[PROBLEM STATEMENT] Give an exact copy of every line, leaving images out.

--- Begin ---

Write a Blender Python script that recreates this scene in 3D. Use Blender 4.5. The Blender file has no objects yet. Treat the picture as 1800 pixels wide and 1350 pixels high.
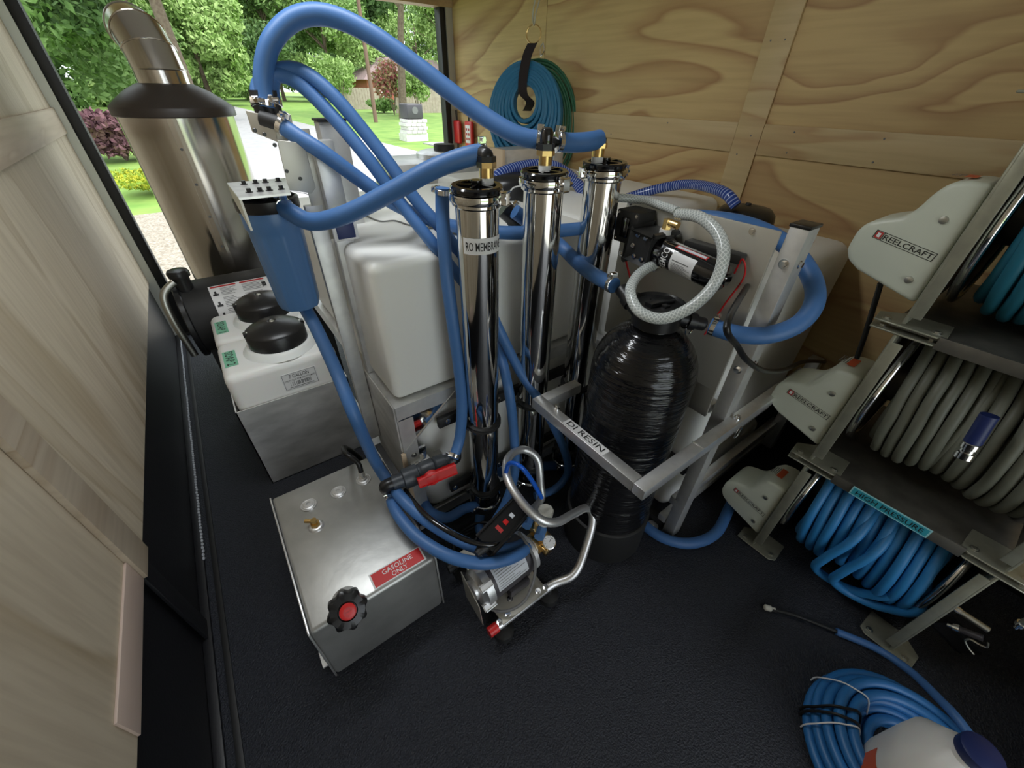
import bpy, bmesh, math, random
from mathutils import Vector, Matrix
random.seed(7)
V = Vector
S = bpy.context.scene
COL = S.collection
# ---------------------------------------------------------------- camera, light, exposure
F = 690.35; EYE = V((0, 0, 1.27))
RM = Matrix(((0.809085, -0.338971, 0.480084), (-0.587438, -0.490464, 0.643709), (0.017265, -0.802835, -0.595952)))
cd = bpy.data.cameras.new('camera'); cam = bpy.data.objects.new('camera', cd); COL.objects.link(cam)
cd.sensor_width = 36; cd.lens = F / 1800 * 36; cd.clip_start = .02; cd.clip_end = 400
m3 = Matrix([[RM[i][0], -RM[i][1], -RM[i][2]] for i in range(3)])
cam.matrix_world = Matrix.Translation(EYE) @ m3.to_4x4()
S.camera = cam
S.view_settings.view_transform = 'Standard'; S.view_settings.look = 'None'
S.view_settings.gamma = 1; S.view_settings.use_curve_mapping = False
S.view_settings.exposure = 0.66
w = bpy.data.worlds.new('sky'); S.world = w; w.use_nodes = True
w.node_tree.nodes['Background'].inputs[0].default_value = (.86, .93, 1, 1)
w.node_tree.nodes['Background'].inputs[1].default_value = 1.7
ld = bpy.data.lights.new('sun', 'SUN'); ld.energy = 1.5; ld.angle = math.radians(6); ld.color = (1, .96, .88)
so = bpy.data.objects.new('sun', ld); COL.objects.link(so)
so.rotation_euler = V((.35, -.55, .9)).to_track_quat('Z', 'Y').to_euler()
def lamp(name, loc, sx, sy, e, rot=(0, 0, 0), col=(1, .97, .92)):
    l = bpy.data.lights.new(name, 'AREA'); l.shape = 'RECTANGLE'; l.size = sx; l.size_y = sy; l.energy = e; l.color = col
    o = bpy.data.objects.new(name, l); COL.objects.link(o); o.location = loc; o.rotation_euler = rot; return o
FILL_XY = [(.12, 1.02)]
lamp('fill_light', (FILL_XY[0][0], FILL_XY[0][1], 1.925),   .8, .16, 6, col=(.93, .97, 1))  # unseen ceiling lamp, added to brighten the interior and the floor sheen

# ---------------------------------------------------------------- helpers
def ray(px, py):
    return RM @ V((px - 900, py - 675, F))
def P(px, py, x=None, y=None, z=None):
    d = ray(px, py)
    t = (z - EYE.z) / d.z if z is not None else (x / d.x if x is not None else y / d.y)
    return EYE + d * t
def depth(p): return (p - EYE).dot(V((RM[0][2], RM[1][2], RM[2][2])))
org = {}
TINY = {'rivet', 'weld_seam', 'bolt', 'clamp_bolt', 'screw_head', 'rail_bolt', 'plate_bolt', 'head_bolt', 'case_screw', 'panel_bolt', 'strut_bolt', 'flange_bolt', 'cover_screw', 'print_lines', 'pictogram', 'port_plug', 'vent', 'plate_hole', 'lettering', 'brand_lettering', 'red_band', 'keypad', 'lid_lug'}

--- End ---

[RESPONSE TO THE TASK]
Write a Blender Python script that recreates this scene in 3D. Use Blender 4.5. The Blender file has no objects yet. Treat the picture as 1800 pixels wide and 1350 pixels high.
import bpy, bmesh, math, random
from mathutils import Vector, Matrix
random.seed(7)
V = Vector
S = bpy.context.scene
COL = S.collection
# ---------------------------------------------------------------- camera, light, exposure
F = 690.35; EYE = V((0, 0, 1.27))
RM = Matrix(((0.809085, -0.338971, 0.480084), (-0.587438, -0.490464, 0.643709), (0.017265, -0.802835, -0.595952)))
cd = bpy.data.cameras.new('camera'); cam = bpy.data.objects.new('camera', cd); COL.objects.link(cam)
cd.sensor_width = 36; cd.lens = F / 1800 * 36; cd.clip_start = .02; cd.clip_end = 400
m3 = Matrix([[RM[i][0], -RM[i][1], -RM[i][2]] for i in range(3)])
cam.matrix_world = Matrix.Translation(EYE) @ m3.to_4x4()
S.camera = cam
S.view_settings.view_transform = 'Standard'; S.view_settings.look = 'None'
S.view_settings.gamma = 1; S.view_settings.use_curve_mapping = False
S.view_settings.exposure = 0.66
w = bpy.data.worlds.new('sky'); S.world = w; w.use_nodes = True
w.node_tree.nodes['Background'].inputs[0].default_value = (.86, .93, 1, 1)
w.node_tree.nodes['Background'].inputs[1].default_value = 1.7
ld = bpy.data.lights.new('sun', 'SUN'); ld.energy = 1.5; ld.angle = math.radians(6); ld.color = (1, .96, .88)
so = bpy.data.objects.new('sun', ld); COL.objects.link(so)
so.rotation_euler = V((.35, -.55, .9)).to_track_quat('Z', 'Y').to_euler()
def lamp(name, loc, sx, sy, e, rot=(0, 0, 0), col=(1, .97, .92)):
    l = bpy.data.lights.new(name, 'AREA'); l.shape = 'RECTANGLE'; l.size = sx; l.size_y = sy; l.energy = e; l.color = col
    o = bpy.data.objects.new(name, l); COL.objects.link(o); o.location = loc; o.rotation_euler = rot; return o
FILL_XY = [(.12, 1.02)]
lamp('fill_light', (FILL_XY[0][0], FILL_XY[0][1], 1.925),   .8, .16, 6, col=(.93, .97, 1))  # unseen ceiling lamp, added to brighten the interior and the floor sheen

# ---------------------------------------------------------------- helpers
def ray(px, py):
    return RM @ V((px - 900, py - 675, F))
def P(px, py, x=None, y=None, z=None):
    d = ray(px, py)
    t = (z - EYE.z) / d.z if z is not None else (x / d.x if x is not None else y / d.y)
    return EYE + d * t
def depth(p): return (p - EYE).dot(V((RM[0][2], RM[1][2], RM[2][2])))
org = {}
TINY = {'rivet', 'weld_seam', 'bolt', 'clamp_bolt', 'screw_head', 'rail_bolt', 'plate_bolt', 'head_bolt', 'case_screw', 'panel_bolt', 'strut_bolt', 'flange_bolt', 'cover_screw', 'print_lines', 'pictogram', 'port_plug', 'vent', 'plate_hole', 'lettering', 'brand_lettering', 'red_band', 'keypad', 'lid_lug'}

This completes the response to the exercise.